I'm agreeing with you on the point the Big 12 doesn't need to be grabbing a bunch of G5s like you mentioned. I think they only one of the last four that brought much to the "viewership" table was BYU...and only then because of the size of the LDS church. Houston damn sure doesn't bring those numbers and I doubt Cincy will unless they have seasons like they did a couple of years ago. Same for UCF. Even if they are in Florida and huge enrollment wise, they don't draw the eyeballs necessary to get the media to throw more money into the deal. Just like Houston didn't add any more eyeballs to the conference that TCU, Baylor and Tech didn't already have.
I think where we disagree is in adding the four corner P5 schools. While they might bring more eyeballs than BYU, Cincy, UCF and Houston does, they still aren't an "anchor" store that would bring the amount necessary to replace the ones Texas and OU took with them to the SEC. Even collectively the four doesn't bring what the two took.
Let's play this out and say they even went to 16 and included the four corner schools.

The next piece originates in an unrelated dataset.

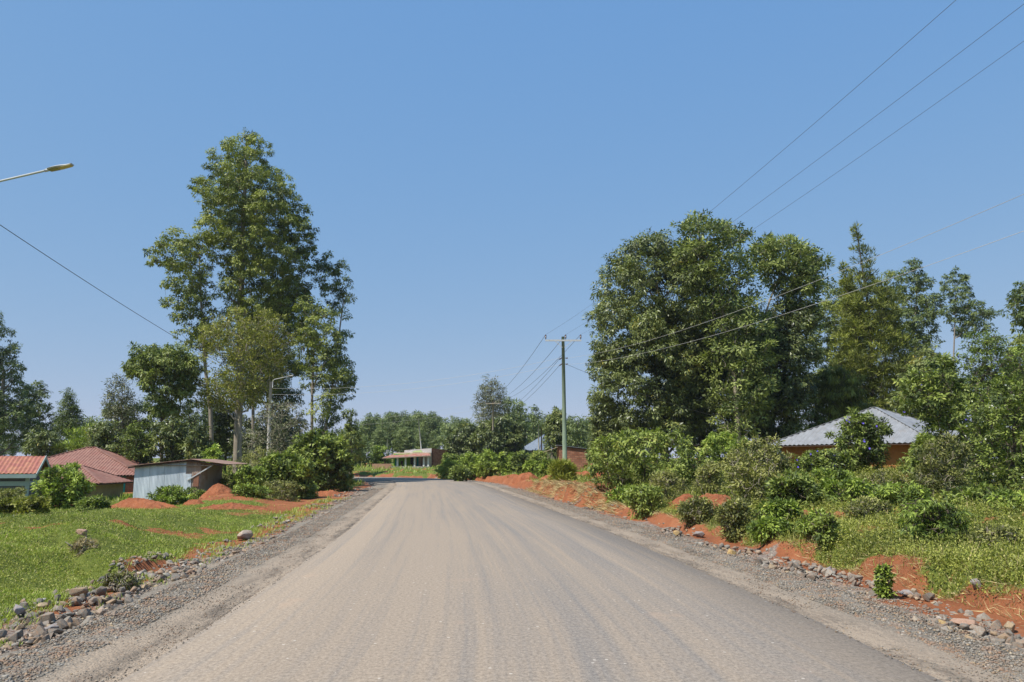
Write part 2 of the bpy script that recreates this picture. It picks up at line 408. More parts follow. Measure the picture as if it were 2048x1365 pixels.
M['lamp_under'] = plain('lamp_underside', (.30, .28, .14), .4, .12, 8, .4)
M['lamp_glass'] = plain('lamp_glass', (.50, .42, .20), .25, .1, 8, .5)
M['lime'] = plain('lime_green_paint', (.20, .42, .035), .8, .12, 3)
M['teal'] = plain('teal_paint', (.03, .26, .24), .7, .12, 3)
M['cream'] = plain('cream_paint', (.60, .50, .36), .85, .12, 3, .2, (.40, .28, .18))
M['white_paint'] = plain('white_paint', (.68, .68, .64), .8, .1, 3)
M['parapet'] = plain('stained_white_plaster', (.60, .58, .55), .9, .15, 1.6, .1, (.20, .18, .17))
M['lime_faded'] = plain('faded_lime_paint', (.50, .62, .30), .9, .15, 2, .1, (.60, .60, .52))

# ------------------------------------------------------------------ road centreline and terrain
CL = np.array([(.18, -60), (.18, 0), (.15, 8), (-.06, 11), (-.35, 15), (-.95, 22), (-1.62, 28), (-2.5, 36), (-3.75, 47.5),
               (-5.85, 66), (-7.5, 76.5), (-10.0, 86), (-13.6, 93), (-19.5, 98), (-28, 101.6), (-45, 104.5), (-90, 107), (-260, 112)], float)
def chaikin(P, n=3):
    for _ in range(n):
        Q = np.empty((2*len(P)-2, 2)); Q[0::2] = .75*P[:-1]+.25*P[1:]; Q[1::2] = .25*P[:-1]+.75*P[1:]
        P = np.vstack([P[:1], Q, P[-1:]])
    return P
CLs = chaikin(CL, 3)
_seg = np.linalg.norm(np.diff(CLs, axis=0), axis=1); _s = np.concatenate([[0], np.cumsum(_seg)])
S_TOT = _s[-1]
def cl_at(s):
    x = np.interp(s, _s, CLs[:, 0]); y = np.interp(s, _s, CLs[:, 1])
    e = .6
    dx = np.interp(s+e, _s, CLs[:, 0])-np.interp(s-e, _s, CLs[:, 0]); dy = np.interp(s+e, _s, CLs[:, 1])-np.interp(s-e, _s, CLs[:, 1])
    l = np.hypot(dx, dy)+1e-9
    return x, y, dx/l, dy/l
_fs = np.concatenate([np.arange(0, 130, .5), np.arange(130, 200, 1.0), np.arange(200, S_TOT, 8.0)])
_fx, _fy, _, _ = cl_at(_fs)
def su(X, Y):
    """signed lateral distance u (right positive) and arclength s"""
    X = np.asarray(X, float).ravel(); Y = np.asarray(Y, float).ravel()
    S = np.empty_like(X); U = np.empty_like(X)
    ax, ay = _fx[:-1], _fy[:-1]; bx, by = np.diff(_fx), np.diff(_fy); L2 = bx*bx+by*by
    for i in range(0, len(X), 8000):
        x = X[i:i+8000, None]; y = Y[i:i+8000, None]
        t = np.clip(((x-ax)*bx+(y-ay)*by)/L2, 0, 1)
        dx = x-(ax+t*bx); dy = y-(ay+t*by); d2 = dx*dx+dy*dy
        k = d2.argmin(1); r = np.arange(len(k))
        S[i:i+8000] = _fs[k]+t[r, k]*np.sqrt(L2[k])
        cr = bx[k]*dy[r, k]-by[k]*dx[r, k]
        U[i:i+8000] = np.sqrt(d2[r, k])*np.where(cr > 0, -1, 1)
    return S, U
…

Oklahoma State, Iowa State, Kansas, Kansas State, TCU, Baylor, Texas Tech, West Virginia, BYU, UCF, Houston, Cincy, Arizona, Arizona State, Colorado and Utah. Tell me which one of those ALONE do you think would command 4 million+ viewers in games? All of them MIGHT if they had late season success like TCU did last year. But I'm talking just run of the mill normal viewership. They just aren't going to bring the television money with them by themselves. (The B1G and SEC wouldn't either if they didn't have their "anchors.")
I'm not even talking about quality football or basketball. Collectively, that list is a very good group and might have the most parity of any conference. Be fun to watch. Heck, the case could be made that group would be just as good or better than the Big 2 in the middle and bottom.